McDermott doesn’t have much experience with having agents spirited away from her office but believes each case must be considered on an individual basis.

“If it’s an agent who’s not clicking, it’s the same with any relationship,” she said, noting that it’s important to identify the signs of an unhappy associate early and take action. “You just put more effort into it and find out what they’re looking for, what they need and what’s important to them. If it’s something maybe I need to take a look at, I try to determine what I could have done better. ”

The value proposition

A complaint about splits is often found to be about so much more, if managing brokers dig deep in their conversations with their associates ­­— something McDermott is sure to do whenever such discussions come up. “It becomes about finding out the reasons they would want to go somewhere else. And then it’s about, ‘Let’s take a look and find out what we can do,’” she said.

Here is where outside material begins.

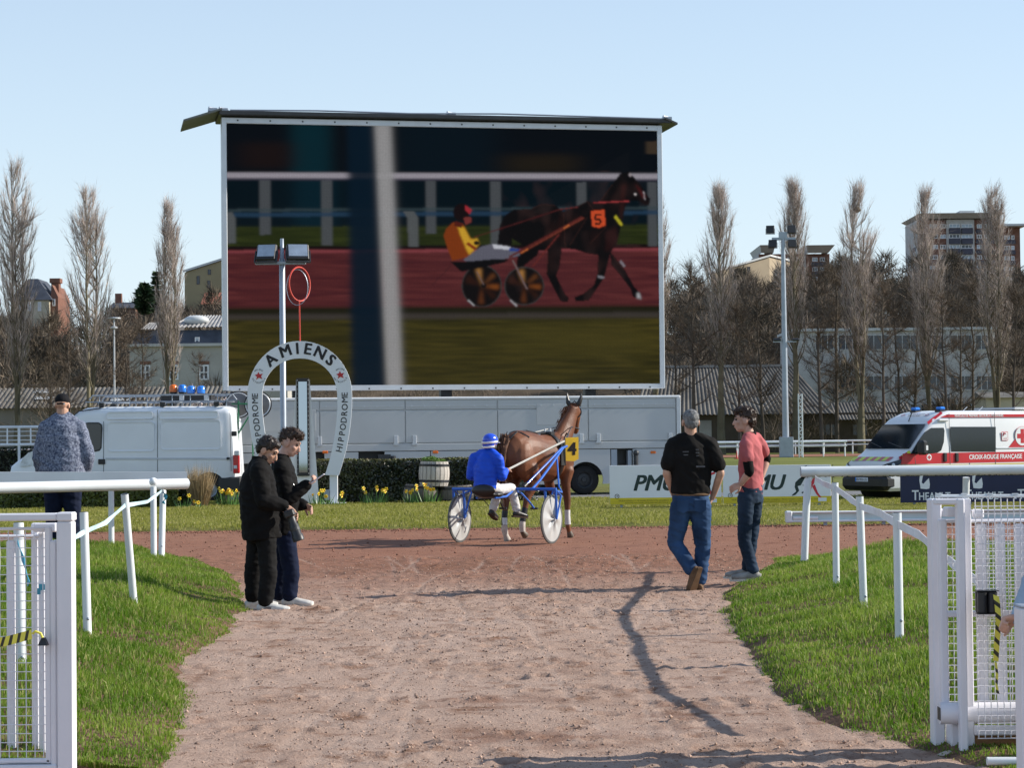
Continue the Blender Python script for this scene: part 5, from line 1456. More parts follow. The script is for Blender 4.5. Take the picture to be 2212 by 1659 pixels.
# ------------------------------------------------------------------ daffodils and other plants
M_daff = mat('daffodil_petals', (0.80, 0.62, 0.03), .5, .1, 20)
M_trump = mat('daffodil_trumpet', (0.75, 0.36, 0.02), .5, .1, 20)
M_dleaf = mat('daffodil_leaves', (0.07, 0.16, 0.035), .45, .25, 8, island=.3)
mb = MB()
for k in range(6):
    a = k * math.pi / 3
    M = Matrix.Rotation(a, 4, 'Z')
    mb.add([M @ Vector(p) for p in ((0, -.012, 0), (.035, -.018, .008), (.062, 0, .0), (.035, .018, .008), (0, .012, 0))], [(0, 1, 2, 3, 4)])
petals_me = mb.mesh('flower'); petals_me.materials.append(M_daff)
mb = MB(); mb.lathe([(.012, 0.0), (.016, .02), (.024, .035), (.012, .03), (.004, .01)], 8); trump_me = mb.mesh('trumpet'); trump_me.materials.append(M_trump)
def daffodils(label, px, py, n, hgt, spread, d=49.6):
    p = at(px, py, d)
    t = thing('daffodil_clump', label, 'flowers', (p.x, d, .045), 0, 'daffodils along the hedge')
    k = n * 7 + 10; a = rng.uniform(0, 2 * np.pi, k); rr = spread * .5 * np.sqrt(rng.random(k))
    B = np.stack([rr * np.cos(a), rr * np.sin(a), np.full(k, -.02)], -1); ln_ = hgt * rng.uniform(.5, .95, (k, 1))
    D = np.stack([np.cos(a) * .35, np.sin(a) * .35, np.ones(k)], -1) + rng.normal(size=(k, 3)) * .15
    V, F = twig_mesh(B, B + D * ln_, np.full(k, .03)); raw_mesh('leaves', V, F, 3, M_dleaf, t)
    st = MB()
    for j in range(n):
        x, y, z = rng.uniform(-spread / 2, spread / 2), rng.uniform(-.12, .12), hgt * rng.uniform(.75, 1.12)
        st.tube([(x * .5, y * .5, 0), (x * .8, y, z * .6), (x, y, z)], .006, 4)
        f = link('flower', petals_me, t); f.location = (x, y - .02, z); f.rotation_euler = (R(rng.uniform(60, 105)), R(rng.uniform(-20, 20)), R(rng.uniform(-60, 70))); f.scale = (.95,) * 3
        link('trumpet', trump_me, f)
    st.build('stems', M_dleaf, t)
daffodils('large daffodil clump right beside the dry grass tuft', 495, 1085, 12, .38, .5)
daffodils('two low daffodils left of the dry grass tuft', 397, 1095, 2, .26, .3, 48.6)
daffodils('low daffodils under the dry grass tuft', 432, 1100, 2, .14, .3, 48.4)
daffodils('daffodil clump at the foot of the mirror post', 690, 1086, 4, .30, .5)
daffodils('sparse daffodils at the right foot of the arch', 722, 1086, 3, .26, .5, 49.3)
daffodils('thick daffodil clump in the middle of the dark hedge', 808, 1086, 7, .36, .6)
daffodils('small daffodil clump in front of the lower left barrel', 886, 1086, 4, .34, .25)
daffodils('wide daffodil clump in front of the stacked barrels', 922, 1086, 8, .42, .55)
# dry ornamental grass
d_ = 49.0; p = at(432, 1098, d_)
t = thing('dry_grass_tuft', 'tall tuft of dry straw coloured grass in front of the van wheel', 'plant', (p.x, d_, .04))
k = 2600; a = rng.uniform(0, 2 * np.pi, k); rr = .16 * np.sqrt(rng.random(k)); B = np.stack([rr * np.cos(a), rr * np.sin(a), np.zeros(k)], -1)
D = np.stack([np.cos(a) * .14, np.sin(a) * .14, np.ones(k)], -1) + rng.normal(size=(k, 3)) * .11
V, F = twig_mesh(B, B + D * rng.uniform(.35, .95, (k, 1)), np.full(k, .014)); raw_mesh('blades', V, F, 3, mat('dry_straw', (0.36, 0.26, 0.14), .8, .2, 4, island=.4), t)
t = thing('low_shrub', 'low green shrub left of the lower barrels', 'shrub', (at(835, 1086, 49.8).x, 49.8, .04))
k = 700; a = rng.uniform(0, 2 * np.pi, k); rr = .3 * np.sqrt(rng.random(k)); leaf_cloud('foliage', t, np.stack([rr * np.cos(a), rr * np.sin(a) * .6, rng.random(k) * .24 * (1.1 - rr / .3)], -1), np.tile([0, 0, 1.0], (k, 1)), .025, M_hedge_lit)
MB().tube([(0, 0, -.02), (.02, 0, .12)], .015, 5).build('stem', M_bark_dark, t)
k = 900; t = thing('low_shrub', 'glossy dark bush behind the hind legs of the brown horse', 'shrub', (at(1128, 1090, 50.2).x, 50.2, .04)); a = rng.uniform(0, 2 * np.pi, k); rr = .42 * np.sqrt(rng.random(k)); leaf_cloud('foliage', t, np.stack([rr * np.cos(a), rr * np.sin(a) * .6, rng.random(k) * .85], -1), np.tile([0, -.7, .5], (k, 1)), .035, M_hedge)
MB().tube([(0, 0, -.02), (.02, 0, .5)], .03, 5).build('stem', M_bark_dark, t)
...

Agents may want to leave because they’re lured by new tools that could help them grow their businesses. But in some cases, they may already have access to those tools or to similar ones and simply not realize it. It’s important for managing brokers to underscore what’s available on a regular basis, since agents’ business needs will inevitably change over time. They may not have needed certain marketing tools as a rookie that they now can’t live without as a top producer, for example.

But more than just making agents aware of the resources at their disposal, managing brokers can also help them get started with those tools or set up training sessions to help them understand how to use what they have more efficiently.

Carpenter continuously talks to her agents about what her company offers. She’ll ask about tools or support they need to be more successful. Whenever possible, she’ll set up training for them.

“If it’s about commission, I’ll point out what we offer and talk about value,” she said. “The grass often looks greener on the other side, but it isn’t always. They may be looking at a place that offers higher commission or even 100 percent commission, but the value isn’t there when they factor in all the things they have to do for themselves that we do for them.”